### Directions for this task
Copy the data that follows exactly. Include no pictures.
━━━━━━━━
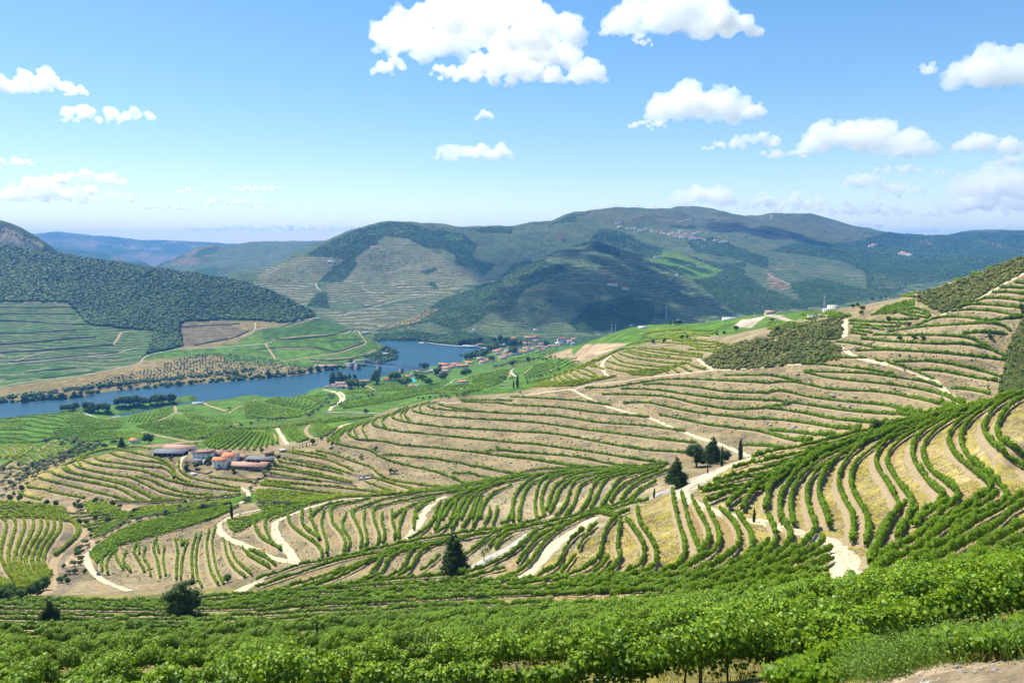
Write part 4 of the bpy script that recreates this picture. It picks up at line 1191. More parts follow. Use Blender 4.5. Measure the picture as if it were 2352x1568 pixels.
def even(c, n):
    d = np.r_[0, np.cumsum(np.linalg.norm(np.diff(c[:, :2], axis=0), axis=1))]; k = np.linspace(0, d[-1], n)
    return np.stack([np.interp(k, d, c[:, j]) for j in range(2)], 1)
def settle(xy): return np.stack([xy[:, 0], xy[:, 1], gz(xy[:, 0], xy[:, 1])], 1)
def build_rows():
    todo = []; par = None; last = None; fam = 0
    for ln in ROWS.strip().splitlines():
        ln = ln.strip()
        if not ln: continue
        if ln[0] == '#':
            a, lab, grp = [x.strip() for x in ln[1:].split('|')]; a = a.split(); par = ([float(x) for x in a[:5]], {'g': M_VINE, 'n': M_VINEN}.get(a[5], M_VINEL), lab, grp); fam += 1; last = None; continue
        if ln[0] in 'FG':
            head, rest = ln.split(' ', 2)[0:2], ln.split(' ', 2)[2]; n = int(head[1])
            if ln[0] == 'G': rest = rest.split(' ', 1)[1]
            ext = (lambda q: np.vstack([q[0]+(q[0]-q[1])*260/abs(q[0][0]-q[1][0]), q, q[-1]+(q[-1]-q[-2])*330/abs(q[-1][0]-q[-2][0])]) if ln[0] == 'G' and q[-1][0] > 2200 else q)
            gs = [land3(ext(pts(x))) for x in rest.split('/')]
            if any(g is None for g in gs): print('family lost', ln[:60]); continue
            m = 80; gs = [even(g, m) for g in gs]; nb = len(gs)-1
            if ln[0] == 'G': tt = [(1-math.cos(0))*0 + i/(n-1)*nb for i in range(n)]
            else: tt = [i/(n-1)*nb for i in range(n)]
            for f in tt:
                k = min(int(f), nb-1); fr = f-k; todo.append((settle(gs[k]*(1-fr)+gs[k+1]*fr), par, fam))
            last = None; continue
        pair = ln[0] == 'p'
        if pair: ln = ln[1:].strip()
        p = pts(ln)
        if pair and last is not None:
            a = smooth_line(last, 2); b = smooth_line(p, 2)
            f = np.linspace(0.03, 0.97, 60); q = lambda z: np.stack([np.interp(f*(len(z)-1), np.arange(len(z)), z[:, j]) for j in (0, 1)], 1)
            for c in land_line((q(a)+q(b))/2, 3.0): ribbon("grassy_track", c, 2.3 if np.median(c[:, 1]) < 300 else 2.0, M_TRACK, lift=0.05)
        last = p
        for c in land_line(p): todo.append((c, par, fam))
    # the largest 300 in the picture are rows of their own, the rest one planted mass per field
    def score(c):
        u, v = to_px(c[:, 0], c[:, 1], c[:, 2]); ok = (u > -30) & (u < W+30) & (v < H+120)
        L = np.linalg.norm(np.diff(c, axis=0), axis=1)
        return float((L/c[1:, 1]*ok[1:]).sum())*(300/float(np.median(c[:, 1])))**0.5
    sc = np.array([score(c) for c, _, _ in todo]); order = np.argsort(-sc)
    own = set(order[:297].tolist()); rest = {}
    mx = 0
    nf = max(f for _, _, f in todo); BN = {}
    for k, (c, par, fam) in enumerate(todo):
        t = float(np.median(c[:, 1]))
        if sc[k] <= 0 or t > 950 or 'fields' in par[3] or 'foreground' in par[3] or 'gravel' in par[3]: continue
        r = bench(c, 1.5 if t < 160 else 2.4 if t < 330 else 2.8)
        if r: BN.setdefault(fam, []).append(r)
    for fam, L in BN.items():
        n = 0; Fs = []
        for v_, f_ in L: Fs.append(f_+n); n += len(v_)
        o = np_mesh("terrace_benches", np.vstack([v_ for v_, _ in L]), np.vstack(Fs), M_BENCH); tag(o, kind='structure')
    for k, (c, par, fam) in enumerate(todo):
        if sc[k] <= 0: continue
        (h, wd, gap, dense, q), mt, lab, grp = par; rg = np.random.default_rng(500+k)
        u, v = to_px(c[:, 0], c[:, 1], c[:, 2]); ex = 420 if float(np.median(c[:, 1])) < 150 else 90; ok = (u > -ex) & (u < W+ex)
        if ok.sum() < 4: continue
        i0 = np.nonzero(ok)[0][0]; i1 = np.nonzero(ok)[0][-1]; c = c[i0:i1+1]
        t = float(np.median(c[:, 1]))
        dense *= 1.0 if t < 700 else 0.8
        if k in own: vine_row(c, lab, grp, rg, h, wd, gap, dense, q, mt, post=t < 34)
        else:
            r = vine_row(c, lab, grp, rg, h, wd, gap, dense*0.8, q*1.15, mt, own=False)
            if r: rest.setdefault(fam, (par, []))[1].append(r)
    for fam, (par, L) in rest.items():
        V = []; F3 = []; F4 = {}; T = []; n = 0
        for V_, F_, T_ in L:
            nn = sum(len(x) for x in V_)
            for f in F_: F4.setdefault(f.shape[1], []).append(f+n)
            V += V_; T += T_; n += nn
        o = np_mesh("vineyard", np.vstack(V), [np.vstack(x) for x in F4.values()], par[1], tint=np.concatenate(T)); tag(o, kind='stuff')
    print('rows', len(todo), 'own', ROWS_MADE[0])
build_rows()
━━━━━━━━
### Output of the task
Write part 4 of the bpy script that recreates this picture. It picks up at line 1191. More parts follow. Use Blender 4.5. Measure the picture as if it were 2352x1568 pixels.
def even(c, n):
    d = np.r_[0, np.cumsum(np.linalg.norm(np.diff(c[:, :2], axis=0), axis=1))]; k = np.linspace(0, d[-1], n)
    return np.stack([np.interp(k, d, c[:, j]) for j in range(2)], 1)
def settle(xy): return np.stack([xy[:, 0], xy[:, 1], gz(xy[:, 0], xy[:, 1])], 1)
def build_rows():
    todo = []; par = None; last = None; fam = 0
    for ln in ROWS.strip().splitlines():
        ln = ln.strip()
        if not ln: continue
        if ln[0] == '#':
            a, lab, grp = [x.strip() for x in ln[1:].split('|')]; a = a.split(); par = ([float(x) for x in a[:5]], {'g': M_VINE, 'n': M_VINEN}.get(a[5], M_VINEL), lab, grp); fam += 1; last = None; continue
        if ln[0] in 'FG':
            head, rest = ln.split(' ', 2)[0:2], ln.split(' ', 2)[2]; n = int(head[1])
            if ln[0] == 'G': rest = rest.split(' ', 1)[1]
            ext = (lambda q: np.vstack([q[0]+(q[0]-q[1])*260/abs(q[0][0]-q[1][0]), q, q[-1]+(q[-1]-q[-2])*330/abs(q[-1][0]-q[-2][0])]) if ln[0] == 'G' and q[-1][0] > 2200 else q)
            gs = [land3(ext(pts(x))) for x in rest.split('/')]
            if any(g is None for g in gs): print('family lost', ln[:60]); continue
            m = 80; gs = [even(g, m) for g in gs]; nb = len(gs)-1
            if ln[0] == 'G': tt = [(1-math.cos(0))*0 + i/(n-1)*nb for i in range(n)]
            else: tt = [i/(n-1)*nb for i in range(n)]
            for f in tt:
                k = min(int(f), nb-1); fr = f-k; todo.append((settle(gs[k]*(1-fr)+gs[k+1]*fr), par, fam))
            last = None; continue
        pair = ln[0] == 'p'
        if pair: ln = ln[1:].strip()
        p = pts(ln)
        if pair and last is not None:
            a = smooth_line(last, 2); b = smooth_line(p, 2)
            f = np.linspace(0.03, 0.97, 60); q = lambda z: np.stack([np.interp(f*(len(z)-1), np.arange(len(z)), z[:, j]) for j in (0, 1)], 1)
            for c in land_line((q(a)+q(b))/2, 3.0): ribbon("grassy_track", c, 2.3 if np.median(c[:, 1]) < 300 else 2.0, M_TRACK, lift=0.05)
        last = p
        for c in land_line(p): todo.append((c, par, fam))
    # the largest 300 in the picture are rows of their own, the rest one planted mass per field
    def score(c):
        u, v = to_px(c[:, 0], c[:, 1], c[:, 2]); ok = (u > -30) & (u < W+30) & (v < H+120)
        L = np.linalg.norm(np.diff(c, axis=0), axis=1)
        return float((L/c[1:, 1]*ok[1:]).sum())*(300/float(np.median(c[:, 1])))**0.5
    sc = np.array([score(c) for c, _, _ in todo]); order = np.argsort(-sc)
    own = set(order[:297].tolist()); rest = {}
    mx = 0
    nf = max(f for _, _, f in todo); BN = {}
    for k, (c, par, fam) in enumerate(todo):
        t = float(np.median(c[:, 1]))
        if sc[k] <= 0 or t > 950 or 'fields' in par[3] or 'foreground' in par[3] or 'gravel' in par[3]: continue
        r = bench(c, 1.5 if t < 160 else 2.4 if t < 330 else 2.8)
        if r: BN.setdefault(fam, []).append(r)
    for fam, L in BN.items():
        n = 0; Fs = []
        for v_, f_ in L: Fs.append(f_+n); n += len(v_)
        o = np_mesh("terrace_benches", np.vstack([v_ for v_, _ in L]), np.vstack(Fs), M_BENCH); tag(o, kind='structure')
    for k, (c, par, fam) in enumerate(todo):
        if sc[k] <= 0: continue
        (h, wd, gap, dense, q), mt, lab, grp = par; rg = np.random.default_rng(500+k)
        u, v = to_px(c[:, 0], c[:, 1], c[:, 2]); ex = 420 if float(np.median(c[:, 1])) < 150 else 90; ok = (u > -ex) & (u < W+ex)
        if ok.sum() < 4: continue
        i0 = np.nonzero(ok)[0][0]; i1 = np.nonzero(ok)[0][-1]; c = c[i0:i1+1]
        t = float(np.median(c[:, 1]))
        dense *= 1.0 if t < 700 else 0.8
        if k in own: vine_row(c, lab, grp, rg, h, wd, gap, dense, q, mt, post=t < 34)
        else:
            r = vine_row(c, lab, grp, rg, h, wd, gap, dense*0.8, q*1.15, mt, own=False)
            if r: rest.setdefault(fam, (par, []))[1].append(r)
    for fam, (par, L) in rest.items():
        V = []; F3 = []; F4 = {}; T = []; n = 0
        for V_, F_, T_ in L:
            nn = sum(len(x) for x in V_)
            for f in F_: F4.setdefault(f.shape[1], []).append(f+n)
            V += V_; T += T_; n += nn
        o = np_mesh("vineyard", np.vstack(V), [np.vstack(x) for x in F4.values()], par[1], tint=np.concatenate(T)); tag(o, kind='stuff')
    print('rows', len(todo), 'own', ROWS_MADE[0])
build_rows()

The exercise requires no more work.